A Argentina está em situação crítica, com inflação e crise cambial severa. Quebrou, em resumo, como quebrou várias vezes nos últimos trinta e cinco anos, sempre a partir de crises cambiais. A elevação dos juros públicos para 40% é sintomática, pois quem se dispõe a pagar 40% anuais por dívida pública evidentemente não pagará nada além do serviço. A opção está clara e é a mais canalha possível em termos de interesses populares e soberanos: pagarão aos credores externos e darão o calote nos internos.

As gestões Kirchner foram de muito êxito no trato das situações ligadas às dívidas. Saíram dos templos bancários europeus e estadunidenses e – contrariamente aos vaticínios dos sacerdotes das agências de riscos – não se viram na encruzilhada da falta de financiamento. Num primeiro momento, a Venezuela, então sob Chavez, fez preciosos aportes; depois, a China financiou com lastro em segurança alimentar.
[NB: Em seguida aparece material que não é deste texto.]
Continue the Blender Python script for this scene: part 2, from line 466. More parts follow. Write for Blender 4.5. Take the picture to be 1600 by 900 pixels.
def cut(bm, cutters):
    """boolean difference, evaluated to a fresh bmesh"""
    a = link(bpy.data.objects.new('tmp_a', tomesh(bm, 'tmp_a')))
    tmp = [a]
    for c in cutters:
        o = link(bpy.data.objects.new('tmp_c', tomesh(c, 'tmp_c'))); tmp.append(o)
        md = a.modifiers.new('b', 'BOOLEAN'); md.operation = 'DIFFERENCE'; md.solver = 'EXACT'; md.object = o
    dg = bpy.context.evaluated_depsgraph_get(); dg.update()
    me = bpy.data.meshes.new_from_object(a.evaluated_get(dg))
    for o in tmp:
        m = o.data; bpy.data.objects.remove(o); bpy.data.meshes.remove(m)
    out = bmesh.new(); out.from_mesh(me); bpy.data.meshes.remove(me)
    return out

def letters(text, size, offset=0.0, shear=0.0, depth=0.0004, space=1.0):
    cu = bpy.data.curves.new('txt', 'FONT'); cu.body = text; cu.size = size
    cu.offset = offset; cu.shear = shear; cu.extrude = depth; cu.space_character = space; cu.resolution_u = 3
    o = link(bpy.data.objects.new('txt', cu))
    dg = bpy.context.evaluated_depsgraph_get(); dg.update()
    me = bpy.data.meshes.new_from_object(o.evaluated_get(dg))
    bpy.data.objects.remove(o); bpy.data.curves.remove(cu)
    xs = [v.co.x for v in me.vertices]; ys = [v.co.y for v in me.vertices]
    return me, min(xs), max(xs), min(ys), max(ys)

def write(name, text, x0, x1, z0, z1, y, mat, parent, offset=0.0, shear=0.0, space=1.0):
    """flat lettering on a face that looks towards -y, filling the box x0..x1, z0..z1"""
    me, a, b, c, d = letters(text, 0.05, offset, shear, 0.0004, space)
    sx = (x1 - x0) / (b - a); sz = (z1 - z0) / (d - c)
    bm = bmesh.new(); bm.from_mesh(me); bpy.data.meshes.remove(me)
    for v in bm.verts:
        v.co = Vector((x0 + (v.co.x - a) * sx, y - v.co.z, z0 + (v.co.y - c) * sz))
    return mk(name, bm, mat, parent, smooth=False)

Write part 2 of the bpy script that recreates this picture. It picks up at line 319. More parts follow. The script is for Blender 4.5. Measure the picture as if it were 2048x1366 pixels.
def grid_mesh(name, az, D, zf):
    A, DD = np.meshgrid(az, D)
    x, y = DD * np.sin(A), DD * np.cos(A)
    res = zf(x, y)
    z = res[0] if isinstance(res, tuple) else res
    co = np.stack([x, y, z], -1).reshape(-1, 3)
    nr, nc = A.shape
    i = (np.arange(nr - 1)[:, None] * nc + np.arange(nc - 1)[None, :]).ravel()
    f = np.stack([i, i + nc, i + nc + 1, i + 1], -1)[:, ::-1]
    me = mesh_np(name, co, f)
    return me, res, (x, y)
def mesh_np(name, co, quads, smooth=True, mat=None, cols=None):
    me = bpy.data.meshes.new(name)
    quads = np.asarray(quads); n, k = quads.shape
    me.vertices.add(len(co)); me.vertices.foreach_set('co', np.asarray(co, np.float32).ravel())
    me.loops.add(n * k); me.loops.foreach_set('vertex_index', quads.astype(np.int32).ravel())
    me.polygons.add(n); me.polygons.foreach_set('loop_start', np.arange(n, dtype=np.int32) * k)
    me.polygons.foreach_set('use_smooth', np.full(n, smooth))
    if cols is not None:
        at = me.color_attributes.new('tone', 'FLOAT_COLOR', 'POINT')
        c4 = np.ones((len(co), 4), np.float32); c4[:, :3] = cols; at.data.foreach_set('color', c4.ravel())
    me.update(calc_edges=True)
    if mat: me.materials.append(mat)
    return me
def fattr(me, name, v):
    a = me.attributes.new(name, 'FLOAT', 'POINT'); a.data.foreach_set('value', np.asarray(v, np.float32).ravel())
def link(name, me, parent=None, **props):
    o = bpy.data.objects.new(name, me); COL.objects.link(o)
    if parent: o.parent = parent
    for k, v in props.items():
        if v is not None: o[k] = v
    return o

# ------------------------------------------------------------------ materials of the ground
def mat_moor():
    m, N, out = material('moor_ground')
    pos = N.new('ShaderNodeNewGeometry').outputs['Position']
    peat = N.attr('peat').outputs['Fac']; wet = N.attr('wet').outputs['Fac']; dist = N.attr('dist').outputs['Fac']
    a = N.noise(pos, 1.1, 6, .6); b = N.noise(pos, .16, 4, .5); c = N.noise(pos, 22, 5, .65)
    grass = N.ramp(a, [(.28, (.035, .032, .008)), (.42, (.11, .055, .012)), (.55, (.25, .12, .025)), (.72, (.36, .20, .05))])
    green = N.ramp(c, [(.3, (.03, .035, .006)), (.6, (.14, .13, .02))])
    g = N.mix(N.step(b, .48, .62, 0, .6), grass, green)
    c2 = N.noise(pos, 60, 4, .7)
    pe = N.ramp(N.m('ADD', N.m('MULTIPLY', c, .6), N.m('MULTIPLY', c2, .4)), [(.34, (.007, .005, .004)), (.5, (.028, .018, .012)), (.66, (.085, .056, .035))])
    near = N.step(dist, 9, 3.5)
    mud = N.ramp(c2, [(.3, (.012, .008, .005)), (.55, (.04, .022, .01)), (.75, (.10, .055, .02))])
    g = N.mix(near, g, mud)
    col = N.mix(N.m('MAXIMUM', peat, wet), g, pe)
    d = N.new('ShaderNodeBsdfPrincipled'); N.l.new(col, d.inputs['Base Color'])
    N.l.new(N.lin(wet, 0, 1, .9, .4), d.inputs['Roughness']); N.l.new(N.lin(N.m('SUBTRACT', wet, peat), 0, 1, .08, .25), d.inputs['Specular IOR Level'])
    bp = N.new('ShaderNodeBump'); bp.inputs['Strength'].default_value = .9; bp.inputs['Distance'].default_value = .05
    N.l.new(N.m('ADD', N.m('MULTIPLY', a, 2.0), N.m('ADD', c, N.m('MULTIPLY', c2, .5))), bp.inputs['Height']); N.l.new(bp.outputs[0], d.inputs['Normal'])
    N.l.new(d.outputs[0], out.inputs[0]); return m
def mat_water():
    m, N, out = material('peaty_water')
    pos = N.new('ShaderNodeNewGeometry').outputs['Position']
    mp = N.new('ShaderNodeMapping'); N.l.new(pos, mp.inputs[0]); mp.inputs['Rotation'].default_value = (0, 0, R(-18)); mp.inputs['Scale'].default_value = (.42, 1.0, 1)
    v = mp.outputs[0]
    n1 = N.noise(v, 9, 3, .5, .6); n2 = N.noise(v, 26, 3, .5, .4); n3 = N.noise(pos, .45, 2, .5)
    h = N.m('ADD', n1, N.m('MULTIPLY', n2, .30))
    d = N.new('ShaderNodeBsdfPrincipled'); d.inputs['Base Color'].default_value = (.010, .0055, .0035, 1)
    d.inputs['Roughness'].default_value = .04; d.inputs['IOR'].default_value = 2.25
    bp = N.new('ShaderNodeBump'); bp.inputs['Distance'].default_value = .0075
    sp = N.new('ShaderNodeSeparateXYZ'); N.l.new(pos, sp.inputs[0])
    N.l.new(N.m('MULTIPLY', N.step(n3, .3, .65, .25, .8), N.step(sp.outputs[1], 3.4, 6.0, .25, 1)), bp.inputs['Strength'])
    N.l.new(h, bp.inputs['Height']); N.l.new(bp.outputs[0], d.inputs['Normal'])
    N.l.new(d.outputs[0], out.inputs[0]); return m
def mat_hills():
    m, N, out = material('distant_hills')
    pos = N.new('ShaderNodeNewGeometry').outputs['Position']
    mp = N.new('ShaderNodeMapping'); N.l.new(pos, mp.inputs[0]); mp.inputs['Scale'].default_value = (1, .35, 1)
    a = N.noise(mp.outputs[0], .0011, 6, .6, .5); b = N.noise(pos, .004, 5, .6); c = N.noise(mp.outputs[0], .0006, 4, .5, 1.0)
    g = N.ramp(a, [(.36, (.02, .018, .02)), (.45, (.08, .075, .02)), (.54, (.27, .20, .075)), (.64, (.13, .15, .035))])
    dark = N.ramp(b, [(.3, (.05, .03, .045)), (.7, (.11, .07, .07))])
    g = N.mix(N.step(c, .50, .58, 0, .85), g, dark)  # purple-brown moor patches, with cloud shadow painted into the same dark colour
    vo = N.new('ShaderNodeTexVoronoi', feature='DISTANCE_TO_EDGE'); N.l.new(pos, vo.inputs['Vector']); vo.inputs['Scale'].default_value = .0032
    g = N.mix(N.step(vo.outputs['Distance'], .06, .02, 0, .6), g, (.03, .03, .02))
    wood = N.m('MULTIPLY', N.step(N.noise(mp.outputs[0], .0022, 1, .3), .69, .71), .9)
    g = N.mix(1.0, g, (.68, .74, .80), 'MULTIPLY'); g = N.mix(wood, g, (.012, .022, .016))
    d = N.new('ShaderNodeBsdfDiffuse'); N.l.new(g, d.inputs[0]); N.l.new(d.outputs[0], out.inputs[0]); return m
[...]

Dito isto, é preciso desvelar o que há por trás do discurso mediático sobre o aumento da pobreza e a deterioração das condições econômicas na vigência do governo neoliberal. A imprensa corporativa diz que algo corre errado – ou que ainda corre errado, embora seja certo que o Nirvana virá – a despeito da adoção das medidas adequadas. Eles dizem, enfim, que, ou houve erros pontuais, ou que ainda não houve tempo para a obtenção dos resultados.

Isto é a mendacidade recorrente a tentar esconder o óbvio: os efeitos produzidos são precisamente as consequências que decorrem das causas. As políticas neoliberais não podem, nem visam a produzir qualquer coisa diferente de empobrecimento e criação de condições econômicas que só beneficiam o setor financeiro. A instabilidade econômica é altamente rentável para o setor financeiro que, no caos que ele mesmo cria, ganha em todos os movimentos especulativos.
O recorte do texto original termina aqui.